Pada dasarnya perdamaian yang diakomodir oleh Pengadilan, yaitu:
-
- Perdamaian melalui mediasi yang diperintahkan oleh Majelis Hakim Pemeriksa Perkara dan wajib dilakukan oleh para pihak sebelum Majelis Hakim memeriksa perkara, selain perkara yang dikecualikan untuk dilakukan mediasi. Jangka waktu mediasi tersebut adalah 30 (tiga puluh) hari kerja dengan perpanjangan 30 (tiga puluh) hari kerja. Para pihak dapat memilih mediator hakim ataupun mediator non hakim yang terdaftar pada pengadilan. Pada saat Majelis Hakim telah memerintahkan untuk dilakukan mediasi, maka proses persidangan ditunda hingga Majelis Hakim menerima laporan hasil mediasi dari Mediator.
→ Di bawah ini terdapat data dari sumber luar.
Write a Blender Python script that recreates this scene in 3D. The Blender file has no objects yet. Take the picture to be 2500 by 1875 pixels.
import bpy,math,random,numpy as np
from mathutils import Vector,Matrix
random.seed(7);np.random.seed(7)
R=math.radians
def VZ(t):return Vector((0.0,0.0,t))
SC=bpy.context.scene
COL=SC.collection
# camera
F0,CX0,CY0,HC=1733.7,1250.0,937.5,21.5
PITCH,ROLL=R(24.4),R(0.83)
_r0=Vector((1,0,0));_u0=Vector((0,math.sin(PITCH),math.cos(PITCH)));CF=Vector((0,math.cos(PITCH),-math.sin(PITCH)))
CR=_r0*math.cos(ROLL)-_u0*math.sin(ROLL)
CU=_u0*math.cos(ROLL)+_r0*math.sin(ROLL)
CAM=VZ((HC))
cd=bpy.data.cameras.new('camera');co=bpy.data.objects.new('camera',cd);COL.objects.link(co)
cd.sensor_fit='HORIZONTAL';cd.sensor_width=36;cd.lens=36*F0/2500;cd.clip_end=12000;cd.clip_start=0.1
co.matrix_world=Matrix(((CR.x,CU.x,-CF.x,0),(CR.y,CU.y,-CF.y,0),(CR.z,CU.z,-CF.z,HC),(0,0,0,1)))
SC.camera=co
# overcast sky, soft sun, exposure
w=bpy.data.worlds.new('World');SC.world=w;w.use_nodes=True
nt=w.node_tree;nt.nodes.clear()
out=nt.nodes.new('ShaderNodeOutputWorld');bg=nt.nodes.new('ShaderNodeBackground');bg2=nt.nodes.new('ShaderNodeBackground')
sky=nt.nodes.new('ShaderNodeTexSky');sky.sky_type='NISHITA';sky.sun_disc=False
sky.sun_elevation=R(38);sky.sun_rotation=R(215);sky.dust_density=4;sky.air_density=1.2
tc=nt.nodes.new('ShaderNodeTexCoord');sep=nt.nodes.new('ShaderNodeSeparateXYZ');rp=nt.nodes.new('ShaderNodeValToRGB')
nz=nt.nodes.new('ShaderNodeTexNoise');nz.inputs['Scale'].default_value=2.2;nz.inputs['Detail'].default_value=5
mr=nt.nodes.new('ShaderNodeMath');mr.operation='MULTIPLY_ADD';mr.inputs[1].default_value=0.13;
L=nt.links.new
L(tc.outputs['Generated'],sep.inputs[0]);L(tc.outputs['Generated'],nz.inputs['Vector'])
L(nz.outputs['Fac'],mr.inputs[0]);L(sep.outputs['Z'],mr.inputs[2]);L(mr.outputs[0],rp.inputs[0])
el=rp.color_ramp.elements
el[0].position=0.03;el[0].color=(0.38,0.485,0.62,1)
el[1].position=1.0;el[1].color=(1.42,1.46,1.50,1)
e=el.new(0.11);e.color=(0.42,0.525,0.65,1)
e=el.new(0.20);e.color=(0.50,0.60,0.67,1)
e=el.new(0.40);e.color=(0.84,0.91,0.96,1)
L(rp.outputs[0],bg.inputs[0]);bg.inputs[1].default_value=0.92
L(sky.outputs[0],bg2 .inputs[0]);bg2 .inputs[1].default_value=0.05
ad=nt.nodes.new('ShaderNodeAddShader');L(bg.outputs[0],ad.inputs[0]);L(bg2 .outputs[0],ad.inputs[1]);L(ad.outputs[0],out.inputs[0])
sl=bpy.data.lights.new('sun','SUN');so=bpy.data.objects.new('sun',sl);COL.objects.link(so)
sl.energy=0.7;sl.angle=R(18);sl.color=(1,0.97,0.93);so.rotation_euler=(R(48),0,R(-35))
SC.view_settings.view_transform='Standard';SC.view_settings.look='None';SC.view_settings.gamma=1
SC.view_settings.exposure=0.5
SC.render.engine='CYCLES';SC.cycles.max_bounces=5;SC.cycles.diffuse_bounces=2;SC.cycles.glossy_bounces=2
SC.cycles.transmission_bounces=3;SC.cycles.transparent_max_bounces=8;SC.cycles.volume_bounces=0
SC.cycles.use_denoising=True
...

- Perdamaian melalui mediasi sukarela pada tahap pemeriksaan perkara. Mediasi ini dilakukan setelah para pihak tidak berhasil mencapai perdamaian dalam mediasi wajib, maka proses perkara dilanjutkan dengan pemabacaan gugatan dan seterusnya. Mediasi sukarela pada tahap pemeriksaan perkara dilakukan pada rentang waktu antara setelah pembacaan gugatan hingga sebelum pembacaan putusan dengan cara mengajukan permohonan mediasi sukarela kepada Majelis Hakim Pemeriksa Perkara, lalu Majelis Hakim akan membuat penetapan penunjukan salah seorang Hakim dari Majelis Pemeriksa Perkara untuk memediasikan para pihak dan persidangan akan ditunda untuk paling lama 14 (empat belas) hari kerja terhitung sejak penetapan ditetapkan.
- Perdamaian melalui kesepakatan perdamaian sukarela pada tahap upaya hukum. Dilakukan berdasarkan kesepakatan para pihak sepanjang perkara belum diputus pada tingkat banding, kasasi, atau peninjauan kembali. Atau apabila dikehendaki, para pihak melalui Ketua Pengadilan mengajukan kesepakatan perdamaian secara tertulis kepada Majelis Hakim Pemeriksa tingkat banding, kasasi, atau peninjauan kembali untuk diputus dengan Akta Perdamaian dengan catatan wajib memuat ketentuan yang mengesampingkan putusan yang telah ada.